We live on a rocky planet orbiting a fairly ordinary star, located on the inside edge of a spiral arm, of an average to large sized galaxy. But in reality our Galaxy the Milky Way is huge, so big in fact that if you stood at one edge of it and shot a laser beam across it, (travelling at light speed…186,000 miles per second), it would take one hundred thousand years to cross it and reach the other side. On a clear night sometimes the Milky Way can be seen as a faint band of light stretching across the sky. This is part of one of the spiral arms, thick with stars, and probably thick with solar systems too. We are looking at it in profile like you would look at a dinner plate edge on. If you could see it face on from interstellar space it would be a spiral, it has 200 billion to 400 billion stars in it.
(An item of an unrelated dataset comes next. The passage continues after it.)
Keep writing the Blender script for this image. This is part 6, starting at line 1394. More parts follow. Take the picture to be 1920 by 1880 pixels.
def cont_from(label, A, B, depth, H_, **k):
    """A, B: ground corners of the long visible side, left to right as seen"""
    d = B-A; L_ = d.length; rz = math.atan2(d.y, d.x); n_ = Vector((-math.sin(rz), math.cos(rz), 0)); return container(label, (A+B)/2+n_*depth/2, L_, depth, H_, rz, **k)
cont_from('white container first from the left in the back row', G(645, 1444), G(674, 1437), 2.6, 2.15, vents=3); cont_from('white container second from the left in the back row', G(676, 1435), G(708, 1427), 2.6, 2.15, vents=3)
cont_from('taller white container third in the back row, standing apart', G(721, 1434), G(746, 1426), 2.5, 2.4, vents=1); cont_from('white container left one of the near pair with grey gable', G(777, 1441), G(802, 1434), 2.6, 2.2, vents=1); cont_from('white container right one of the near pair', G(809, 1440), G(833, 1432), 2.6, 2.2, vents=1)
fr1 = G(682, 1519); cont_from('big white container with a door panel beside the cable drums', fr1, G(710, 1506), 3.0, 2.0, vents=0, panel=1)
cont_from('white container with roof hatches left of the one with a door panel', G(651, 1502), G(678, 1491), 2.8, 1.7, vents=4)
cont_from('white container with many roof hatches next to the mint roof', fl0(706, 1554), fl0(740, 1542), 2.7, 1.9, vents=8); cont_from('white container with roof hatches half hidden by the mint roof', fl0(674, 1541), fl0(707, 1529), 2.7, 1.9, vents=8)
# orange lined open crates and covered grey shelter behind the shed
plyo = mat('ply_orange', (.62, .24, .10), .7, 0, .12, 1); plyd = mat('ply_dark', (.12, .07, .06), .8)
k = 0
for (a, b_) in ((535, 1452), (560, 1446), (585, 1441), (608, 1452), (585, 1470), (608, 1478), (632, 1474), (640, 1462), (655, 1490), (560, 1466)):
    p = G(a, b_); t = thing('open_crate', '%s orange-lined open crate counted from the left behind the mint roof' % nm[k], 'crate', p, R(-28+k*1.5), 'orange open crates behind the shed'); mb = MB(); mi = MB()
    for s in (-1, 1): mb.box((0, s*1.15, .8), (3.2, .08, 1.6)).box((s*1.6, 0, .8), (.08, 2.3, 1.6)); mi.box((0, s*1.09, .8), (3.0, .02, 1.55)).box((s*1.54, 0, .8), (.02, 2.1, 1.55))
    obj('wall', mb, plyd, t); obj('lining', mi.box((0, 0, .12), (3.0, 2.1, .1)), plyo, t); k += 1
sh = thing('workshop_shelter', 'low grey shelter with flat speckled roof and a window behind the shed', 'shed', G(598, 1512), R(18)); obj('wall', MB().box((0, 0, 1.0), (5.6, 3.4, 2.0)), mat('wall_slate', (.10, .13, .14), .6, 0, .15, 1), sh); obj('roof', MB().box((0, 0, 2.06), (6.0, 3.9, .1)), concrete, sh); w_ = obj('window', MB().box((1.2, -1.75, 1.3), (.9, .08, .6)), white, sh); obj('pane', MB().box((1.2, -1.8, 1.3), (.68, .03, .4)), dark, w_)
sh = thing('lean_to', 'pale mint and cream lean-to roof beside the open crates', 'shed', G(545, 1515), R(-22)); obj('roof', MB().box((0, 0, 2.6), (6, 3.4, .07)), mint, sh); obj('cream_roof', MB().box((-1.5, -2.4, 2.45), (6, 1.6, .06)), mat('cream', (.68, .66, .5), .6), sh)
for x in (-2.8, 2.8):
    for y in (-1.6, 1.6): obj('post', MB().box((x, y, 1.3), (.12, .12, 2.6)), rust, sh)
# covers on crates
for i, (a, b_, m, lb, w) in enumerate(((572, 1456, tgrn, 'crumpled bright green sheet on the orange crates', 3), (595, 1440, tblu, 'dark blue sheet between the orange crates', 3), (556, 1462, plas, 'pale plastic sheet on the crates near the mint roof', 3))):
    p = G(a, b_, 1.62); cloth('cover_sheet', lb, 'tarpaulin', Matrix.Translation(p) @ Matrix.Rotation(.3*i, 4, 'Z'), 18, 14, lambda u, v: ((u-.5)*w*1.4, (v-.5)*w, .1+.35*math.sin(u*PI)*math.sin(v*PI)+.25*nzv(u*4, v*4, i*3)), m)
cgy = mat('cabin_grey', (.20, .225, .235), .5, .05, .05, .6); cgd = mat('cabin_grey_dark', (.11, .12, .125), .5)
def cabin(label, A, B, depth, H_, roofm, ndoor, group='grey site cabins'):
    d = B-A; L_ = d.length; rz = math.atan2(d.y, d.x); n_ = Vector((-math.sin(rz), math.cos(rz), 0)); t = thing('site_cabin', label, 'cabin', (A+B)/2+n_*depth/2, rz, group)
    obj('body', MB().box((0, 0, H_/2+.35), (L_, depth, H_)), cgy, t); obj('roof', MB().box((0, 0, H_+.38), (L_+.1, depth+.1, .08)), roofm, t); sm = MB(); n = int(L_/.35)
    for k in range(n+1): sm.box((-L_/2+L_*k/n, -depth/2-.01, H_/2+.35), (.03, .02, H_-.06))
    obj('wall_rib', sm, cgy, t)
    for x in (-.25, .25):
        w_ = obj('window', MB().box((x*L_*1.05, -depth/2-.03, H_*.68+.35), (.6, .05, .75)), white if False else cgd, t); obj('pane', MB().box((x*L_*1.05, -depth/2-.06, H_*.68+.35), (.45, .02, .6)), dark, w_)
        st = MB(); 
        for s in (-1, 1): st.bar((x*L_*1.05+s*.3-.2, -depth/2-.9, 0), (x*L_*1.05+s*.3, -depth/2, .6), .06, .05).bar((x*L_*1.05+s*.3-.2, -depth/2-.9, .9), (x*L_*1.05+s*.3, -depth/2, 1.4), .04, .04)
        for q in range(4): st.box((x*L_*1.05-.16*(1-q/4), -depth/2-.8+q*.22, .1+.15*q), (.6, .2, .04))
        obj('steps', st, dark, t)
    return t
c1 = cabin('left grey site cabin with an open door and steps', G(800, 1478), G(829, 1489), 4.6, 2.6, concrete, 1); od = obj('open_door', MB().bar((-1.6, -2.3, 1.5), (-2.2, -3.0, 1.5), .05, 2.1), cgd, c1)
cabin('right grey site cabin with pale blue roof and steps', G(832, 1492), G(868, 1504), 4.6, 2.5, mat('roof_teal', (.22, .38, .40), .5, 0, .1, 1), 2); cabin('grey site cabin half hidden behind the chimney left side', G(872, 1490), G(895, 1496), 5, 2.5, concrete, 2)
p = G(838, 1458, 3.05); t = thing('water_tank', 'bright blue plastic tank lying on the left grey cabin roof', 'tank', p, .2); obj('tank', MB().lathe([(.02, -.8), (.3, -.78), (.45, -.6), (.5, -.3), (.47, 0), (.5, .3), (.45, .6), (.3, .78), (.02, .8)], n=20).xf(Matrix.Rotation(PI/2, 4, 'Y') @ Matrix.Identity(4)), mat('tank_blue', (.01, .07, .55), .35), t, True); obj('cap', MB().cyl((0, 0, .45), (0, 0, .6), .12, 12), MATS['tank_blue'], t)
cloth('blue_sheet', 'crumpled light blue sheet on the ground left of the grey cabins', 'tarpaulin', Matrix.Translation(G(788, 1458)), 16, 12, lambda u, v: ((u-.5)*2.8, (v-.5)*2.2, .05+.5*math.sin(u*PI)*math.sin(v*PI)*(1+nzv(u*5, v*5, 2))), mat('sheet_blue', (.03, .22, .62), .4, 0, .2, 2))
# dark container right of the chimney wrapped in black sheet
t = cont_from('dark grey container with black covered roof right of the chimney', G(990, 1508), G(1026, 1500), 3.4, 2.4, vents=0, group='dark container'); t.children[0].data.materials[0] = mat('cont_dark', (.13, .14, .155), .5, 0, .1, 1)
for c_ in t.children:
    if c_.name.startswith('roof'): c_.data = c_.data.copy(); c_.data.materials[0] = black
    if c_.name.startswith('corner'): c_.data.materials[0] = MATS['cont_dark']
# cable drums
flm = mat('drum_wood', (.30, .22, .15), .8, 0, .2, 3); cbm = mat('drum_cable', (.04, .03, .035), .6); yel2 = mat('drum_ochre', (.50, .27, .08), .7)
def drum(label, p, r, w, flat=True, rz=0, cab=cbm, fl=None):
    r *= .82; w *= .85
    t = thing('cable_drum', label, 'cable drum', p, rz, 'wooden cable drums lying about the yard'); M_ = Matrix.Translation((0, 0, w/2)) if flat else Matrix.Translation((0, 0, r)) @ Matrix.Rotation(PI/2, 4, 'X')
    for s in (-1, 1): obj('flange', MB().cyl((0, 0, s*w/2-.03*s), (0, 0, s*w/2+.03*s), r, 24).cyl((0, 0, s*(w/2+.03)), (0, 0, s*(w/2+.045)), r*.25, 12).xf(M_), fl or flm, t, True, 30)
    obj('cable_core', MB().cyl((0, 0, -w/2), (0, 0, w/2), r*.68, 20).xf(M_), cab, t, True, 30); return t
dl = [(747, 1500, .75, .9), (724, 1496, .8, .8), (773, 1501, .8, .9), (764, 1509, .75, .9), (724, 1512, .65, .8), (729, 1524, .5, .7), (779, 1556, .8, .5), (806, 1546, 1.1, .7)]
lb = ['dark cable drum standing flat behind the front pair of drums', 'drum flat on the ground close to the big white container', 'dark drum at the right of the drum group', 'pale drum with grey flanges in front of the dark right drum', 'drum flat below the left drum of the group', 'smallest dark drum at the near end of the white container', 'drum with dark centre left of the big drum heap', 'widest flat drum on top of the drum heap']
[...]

From our view of the night sky we can only ever see 0.000003% of the Milky Way Galaxy.

Our planet orbits our single star among the billions of others. Our single star orbits the Milky Way Galaxy 24,000 to 26,000 light years from the centre, at a speed of 251 kilometres per second. To go round once takes 225 million years (a galactic year), our star has done 20 orbits in it’s lifetime, and 1/250th of an orbit since the evolution of humans.

The Milky Way, an artist's impression

But our Galaxy is not alone, there are countless billions of other galaxies out there, some a lot bigger than the Milky Way. Galaxies group together to form clusters due to the influence of gravity, these clusters can then group together further to form giant galactic super clusters stretching across billions of light years…the largest structures known to mankind in the universe.
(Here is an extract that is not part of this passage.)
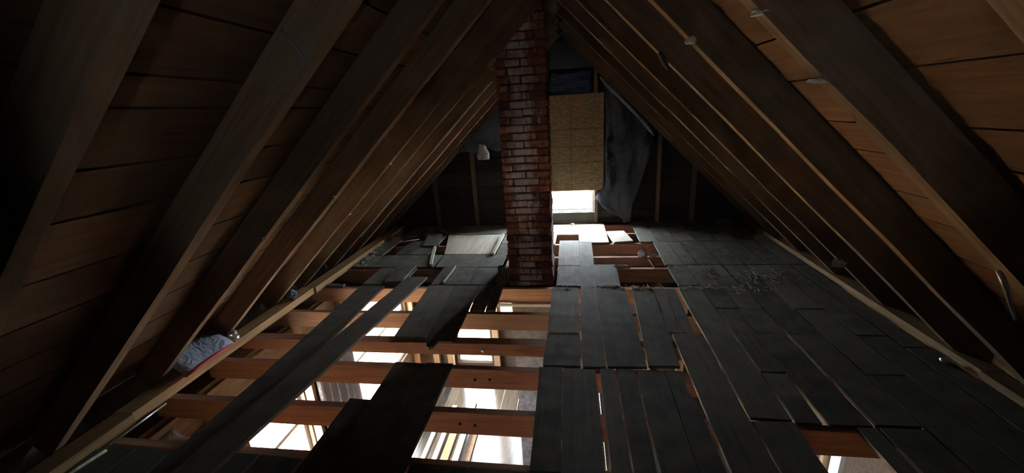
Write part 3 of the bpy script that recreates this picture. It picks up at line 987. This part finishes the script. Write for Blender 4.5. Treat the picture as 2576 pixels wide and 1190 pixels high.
loose('loose_plank', 'long dark plank lying askew over the open bays, edge white with dust', 0.62, 3.70, -2.03, -1.83, -1.72, -1.505, 0.026, n=16, cat='plank')
tag(poly_board('loose_board', [(0.425, 5.25), (0.65, 5.265), (0.71, 4.84), (0.50, 4.80), (0.47, 4.75)], 0.018, M['ply'], None, 0.0185), 'pale offcut of board lying over the hole beneath the gable window', 'board')
loose('narrow_strip', 'narrow pale strip of wood lying on boards left of the chimney', 4.09, 4.72, -1.62, -1.585, -1.78, -1.745, 0.022, 'ply', 0.02, 4, 'strip')
loose('loose_strip', 'thin strip with a pale edge on the boards near the chimney foot', 3.60, 4.05, -1.315, -1.30, -1.31, -1.295, 0.016, 'ply', 0.016, 4, 'strip')
loose('loose_board', 'short grey board raised on others at the far left of the floor', 4.74, 5.30, -1.93, -1.72, -2.06, -1.84, 0.022, 'floor', 0.02, 5)
loose('loose_board', 'short grey board overlapping the edge of the red bay', 3.60, 4.07, -1.93, -1.745, -1.97, -1.765, 0.022, 'floor', 0.02, 5)
loose('wood_strip', 'short strip of wood standing proud by the chimney hole', 4.42, 5.2, -0.965, -0.935, -0.965, -0.935, 0.03, 'ply', 0.03, 4, 'strip')
tag(box('wood_block', (-0.79, 3.86, 0.002), (-0.72, 3.90, 0.075), M['loose']), 'small block of wood at the foot of the chimney', 'block')
tag(tube('thin_stick', [(-2.42, 4.88, 0.012), (-2.27, 4.94, 0.02), (-2.08, 5.01, 0.028)], 0.006, M['cable']), 'thin pale stick lying across boards at the far left', 'stick')

# ------------------------------------------------------------------ cables, rags and scraps
side = -1
pts = [slope_pt(-1, s, -0.010 - 0.003 * math.sin(9 * s), 4.008) for s in [0.84 + 0.22 * k for k in range(11)]]
tag(tube('cable', [tuple(p) for p in pts], 0.007, M['cable']), 'thin white cable stapled along a rafter left of the chimney', 'cable')


def drip(name, label, side_, s, y, ln, r, mat, sway=0.02, cat='scrap'):
    p = slope_pt(side_, s, -0.002, y)
    q = [(p.x, p.y, p.z), (p.x + sway * .4, p.y, p.z - ln * .35), (p.x + sway * .8, p.y + 0.01, p.z - ln * .7), (p.x + sway, p.y, p.z - ln)]
    return tag(tube(name, q, [r * .8, r, r * .85, r * .5], mat), label, cat)


drip('hanging_foil', 'curled silver strip hanging from a rafter above the close-boarded eave', 1, 2.02, 1.36, 0.17, 0.008, M['metal'], 0.09, 'strip')
drip('hanging_strap', 'dark strap hanging over the edge of a rafter right of the peak', 1, 0.86, 2.50, 0.09, 0.016, M['dark'], 0.05, 'strap')


def on_slope(name, label, side_, s, y, size, mat, seed, cat='scrap'):
    p = slope_pt(side_, s, -size[2] * 0.5, y)
    return tag(crumple(name, tuple(p), size, mat, seed, None, 0.5, 2), label, cat)


on_slope('lint_tuft', 'small white tuft stuck on the edge of a rafter high on the roof slope', 1, 0.90, 1.95, (0.022, 0.022, 0.018), M['lint'], 4)
on_slope('paper_scrap', 'white scrap of paper stuck under the nearest rafter', 1, 0.925, 1.335, (0.026, 0.02, 0.012), M['lint'], 6)
on_slope('wasp_nest_scrap', 'pale crust on the underside of the nearest rafter, lower down', 1, 1.19, 1.345, (0.035, 0.02, 0.010), M['lint'], 7)
on_slope('cloth_scrap', 'pale scrap of cloth caught at a rafter foot over the close-boarded floor', 1, 2.97, 3.12, (0.05, 0.03, 0.05), M['lint'], 9)
for k, (s, y, lab) in enumerate(((1.95, 2.43, 'tiny white lint spot on the fourth rafter, mid slope'), (1.755, 3.02, 'white lint knot on a rafter with a dust line'), (2.33, 3.02, 'white lint knot lower on the rafter with a dust line'), (2.12, 1.90, 'white lint spot on the third rafter, mid slope'))):
    on_slope('lint_spot', lab, -1, s, y, (0.014, 0.012, 0.012), M['lint'], 11 + k, 'lint')
# chalk line struck across a rafter
p0, p1 = Vector((-0.92, 1.327, 1.90)), Vector((-0.855, 1.327, 1.805))
tag(tube('blue_string', [tuple(p0), tuple((p0 + p1) / 2 + Vector((0, -0.002, 0))), tuple(p1)], 0.003, M['chalk']), 'faint blue string across the side of the second rafter', 'string')

# insulation parcel at the eave between the rafters, with its red facing
par = tag(empty('insulation_parcel', (-2.66, 2.1, 0.047)), 'blue-grey wrapped insulation parcel with red edge at the eave', 'insulation')
g = []
for i in range(9):
    row = []
    for j in range(9):
        u, w = j / 8, i / 8
        y = 1.965 + 0.40 * u
        x = -2.56 - 0.20 * w
        z = 0.06 + 0.20 * w - 0.10 * w * w + wob((x, y, 0), 0.02, 9, 4)
        row.append((x, y, z))
    g.append(row)
sh = sheet('wrap', g, 0.004, M['batt'], par); sh.matrix_parent_inverse = Matrix.Translation((2.66, -2.1, -0.047))
rd = tube('red_edge', [(-2.556, 1.95, 0.062), (-2.552, 2.08, 0.066), (-2.556, 2.20, 0.064), (-2.56, 2.34, 0.062)], [0.008, 0.013, 0.012, 0.006], M['red'], par)
rd.matrix_parent_inverse = Matrix.Translation((2.66, -2.1, -0.047))
tag(crumple('foil_ball', (-2.63, 2.43, 0.047), (0.045, 0.045, 0.045), M['metal'], 2), 'crumpled silver foil ball above the insulation parcel', 'foil')
tag(crumple('film_scrap', (-2.63, 3.15, 0.046), (0.04, 0.06, 0.05), M['film'], 12), 'small crumpled film scrap on the plate at a rafter foot', 'scrap')
tag(tube('metal_rod', [(-2.545, 1.40, -0.012), (-2.545, 1.60, -0.011), (-2.545, 1.78, -0.010)], 0.007, M['metal']), 'shiny thin rod lying along the eave plate', 'rod')
tag(tube('green_strip', [(-2.535, 1.10, 0.008), (-2.515, 1.25, 0.009), (-2.49, 1.40, 0.008)], 0.008, M['straw']), 'dull green-yellow strip lying by the eave plate', 'strip')
# blue film drooping in the nearest eave bay
g = []
for i in range(8):
    row = []
    for j in range(10):
        u, w = j / 9, i / 7
        x = -2.60 + 0.30 * u; y = 1.58 + 0.23 * w
        z = -0.20 - 0.07 * math.sin(math.pi * u) - 0.05 * w + wob((x, y, 0), 0.05, 8, 6)
        row.append((x, y, z))
    g.append(row)
tag(sheet('film_in_bay', g, 0.002, M['batt']), 'blue-grey film sagging in the nearest open eave bay', 'plastic sheet')

# right eave scraps, and a spot of leaked sun under the window
tag(crumple('metal_scrap', (2.20, 2.44, 0.001), (0.03, 0.02, 0.016), M['metal'], 21), 'tiny shiny metal scrap beside the right eave plate', 'scrap')
tag(crumple('cloth_heap', (1.98, 5.55, 0.001), (0.12, 0.06, 0.05), M['loose'], 22), 'low dark cloth heap against the far wall in the eave', 'cloth')
tag(crumple('sun_leak_spot', (-0.02, 5.66, 0.001), (0.035, 0.02, 0.014), M['lint'], 23), 'white lump as a spot of leaking sun at the foot of the wall under the window', 'scrap')  # bright leak of sunlight modelled as a pale lump
# the little bag hung on the bare joist
bag = tag(crumple('small_bag', (0.735, 4.375, -0.0205), (0.042, 0.024, 0.055), M['drape'], 25), 'small pale plastic bag on a bare joist in the hole', 'bag')
tag(tube('bag_tail', [(0.77, 4.35, 0.01), (0.79, 4.25, 0.0), (0.80, 4.13, -0.01), (0.815, 4.02, -0.015)], 0.005, M['lint']), 'thin white string trailing over the hole from the small bag', 'string')
tag(crumple('fibre_wad', (0.485, 4.035, -0.02), (0.085, 0.03, 0.025), M['lint'], 27), 'white wad of fibre on a bare joist beside the grey boards', 'fibre')
tag(crumple('lint_heap', (0.865, 4.375, -0.02), (0.05, 0.02, 0.02), M['lint'], 28), 'white lint at the end of a bare joist by the floorboards', 'fibre')


# straw-like litter, nobody could count it
def litter(name, label, spots, mat, seed, r=0.0022):
    rnd = random.Random(seed)
    verts, faces = [], []
    for cx_, cy_, sx_, sy_, n in spots:
        for _ in range(n):
            x = rnd.gauss(cx_, sx_); y = rnd.gauss(cy_, sy_)
            a = rnd.uniform(0, 6.28); ln = rnd.uniform(0.02, 0.075); bend = rnd.uniform(-1.6, 1.6)
            P = []
            for k in range(4):
                P.append(Vector((x, y, 0.003 + abs(rnd.gauss(0, 0.006)))))
                x += math.cos(a) * ln / 3; y += math.sin(a) * ln / 3; a += bend / 3
            for p, q in zip(P[:-1], P[1:]):
                d = (q - p).normalized()
                s_ = d.cross(Z) * r
                b = len(verts)
                for w in (p, q):
                    verts += [tuple(w + s_), tuple(w - s_), tuple(w + Z * r * 1.6)]
                faces += [(b, b + 3, b + 4, b + 1), (b + 1, b + 4, b + 5, b + 2), (b + 2, b + 5, b + 3, b)]
    o = link(name, mesh(name, verts, faces, mat))
    return tag(o, label, 'litter', None, 'stuff')


litter('straw_litter', 'straw-like dry litter strewn over the far right boards', [(1.28, 3.85, 0.09, 0.09, 70), (1.60, 3.74, 0.14, 0.08, 50), (1.0, 4.12, 0.10, 0.10, 18), (1.8, 3.78, 0.1, 0.08, 25), (1.45, 3.50, 0.15, 0.05, 16)], M['straw'], 3)
litter('lint_litter', 'pale lint strewn along the joint across the floorboards', [(0.30, 3.51, 0.10, 0.012, 26), (0.62, 3.50, 0.10, 0.012, 26), (1.1, 3.5, 0.16, 0.02, 26), (-0.12, 3.49, 0.06, 0.012, 10), (1.45, 3.45, 0.12, 0.04, 14)], M['lint'], 4, 0.002)
litter('eave_litter', 'grey fluff gathered along the far left eave', [(-2.55, 4.6, 0.04, 0.2, 60), (-2.45, 4.3, 0.06, 0.1, 40)], M['lint'], 5, 0.003)

# ------------------------------------------------------------------ things in the room below
g = []
for i in range(9):
    row = []
    for j in range(33):
        u, w = j / 32, i / 8
        y = 3.10 + 0.68 * u; z = -0.55 - 1.75 * w
        row.append((XL + 0.085 + 0.028 * math.sin(u * 34) + 0.01 * math.sin(u * 11 + w * 2), y, z))
    g.append(row)
tag(sheet('drape', g, 0.003, M['drape']), 'pale pleated drape hanging beside the side window of the room below', 'drape')
for x, w, l0, l1, h_, mt, lab in ((-2.02, 0.05, 3.4, 4.9, 0.03, 'white', 'white trim board nearest the side wall on the lower floor'), (-1.86, 0.06, 3.3, 5.0, 0.035, 'white', 'second white trim board from the side wall on the lower floor'),
                                  (-1.73, 0.10, 3.5, 4.8, 0.025, 'lowwall', 'tan board lying between white trim boards on the lower floor'), (-1.58, 0.08, 3.2, 5.1, 0.03, 'white', 'third white trim board from the side wall on the lower floor'),
                                  (-1.44, 0.11, 3.4, 4.7, 0.025, 'lowback', 'brown board lying on the lower floor beside the trim')):
    tag(box('trim_board' if mt == 'white' else 'floor_plank', (x - w / 2, l0, LOW + 0.001), (x + w / 2, l1, LOW + h_), M[mt]), lab, 'board')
So our Sun is just one among billions in our Galaxy, and our Galaxy is just one among billions in the observable universe.

The cosmos is outside mankind, the cosmos doesn’t need the human race. Galaxies have formed, galaxies merge, galaxies get ripped apart, stars are born and stars die, and at this moment other solar systems are in the process of evolving. The winds blow and the sun shines on probably billions of other worlds, and alien flora and fauna could be evolving and thriving in billions of other solar systems. The universe doesn’t need any input from us, it just gets on with it. Beyond our extremely small piece of cosmic real estate in our tiny corner of the universe we have no influence on it whatsoever. In the huge scale of things we are nothing special.
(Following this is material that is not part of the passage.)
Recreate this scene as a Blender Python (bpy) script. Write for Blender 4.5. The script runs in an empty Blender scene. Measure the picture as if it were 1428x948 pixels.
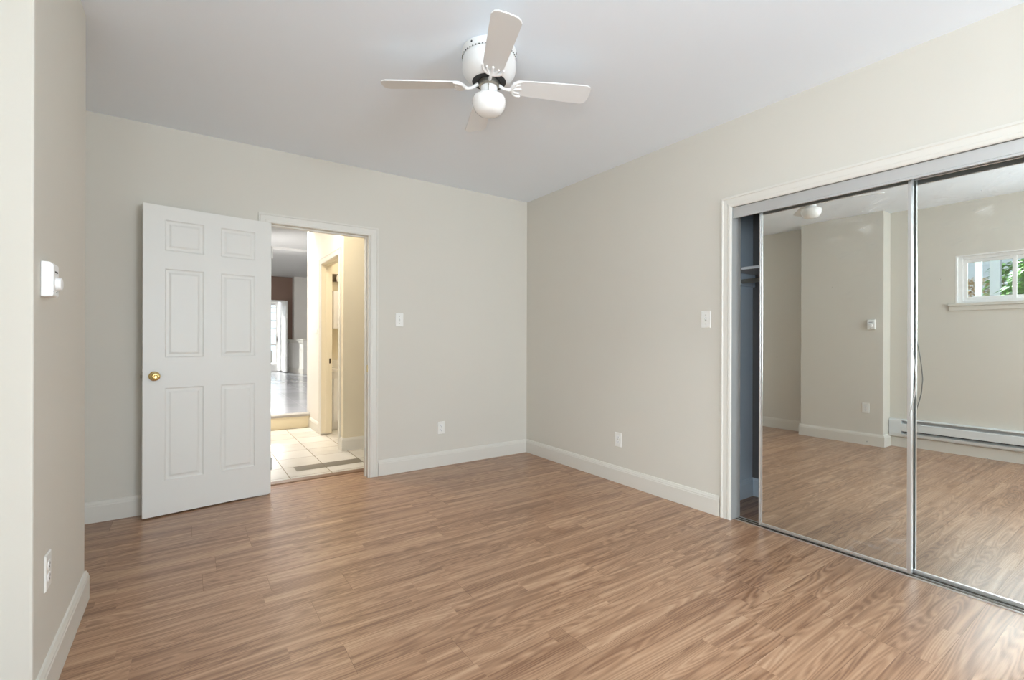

We have been to the Moon and put satellites up around the Earth, we have sent robot landers to the nearby planets, and by now the Voyager Spacecrafts are heading towards intergalactic space. These are all amazing and fantastic achievements, but they are mere baby steps if you look at them from the enormity of our Galaxy and the universe. The Milky Way is one hundred thousand light years from one side to the other, the closest star to the Sun is Alpha Centauri at 4.37 light years away. So if we could build a rocket ship that could travel at 186,000 miles per second (light speed) it would take nearly four and a half years to get there. If the Sun was the size of a full stop on a page, Alpha Centauri would be 10 miles away.

Nearby star systems

If we wanted to travel to the nearest major galaxy that is next to us in intergalactic space, a one way trip would take 2.5 million years travelling at light speed, to get to the Andromeda Galaxy. Light speed is equivalent to a cosmic speed limit and of course radio, tv, mobile phone communications, travel at the same speed. This means we have an expanding bubble of chatter, pictures, music, and data that surrounds the Earth and travels out from us at light speed. So at the very outside we have maybe 80 or 90 years of broadcasts, there are really not that many star systems within 90 light years of us. So when the subject of intelligent alien civilisations comes up, people often say “Well if they exist, where are they and why haven’t they visited us?”. The universe could be literally teaming with life but any intelligent aliens may not even be able to detect us yet, and the distances involved could make travel impossible.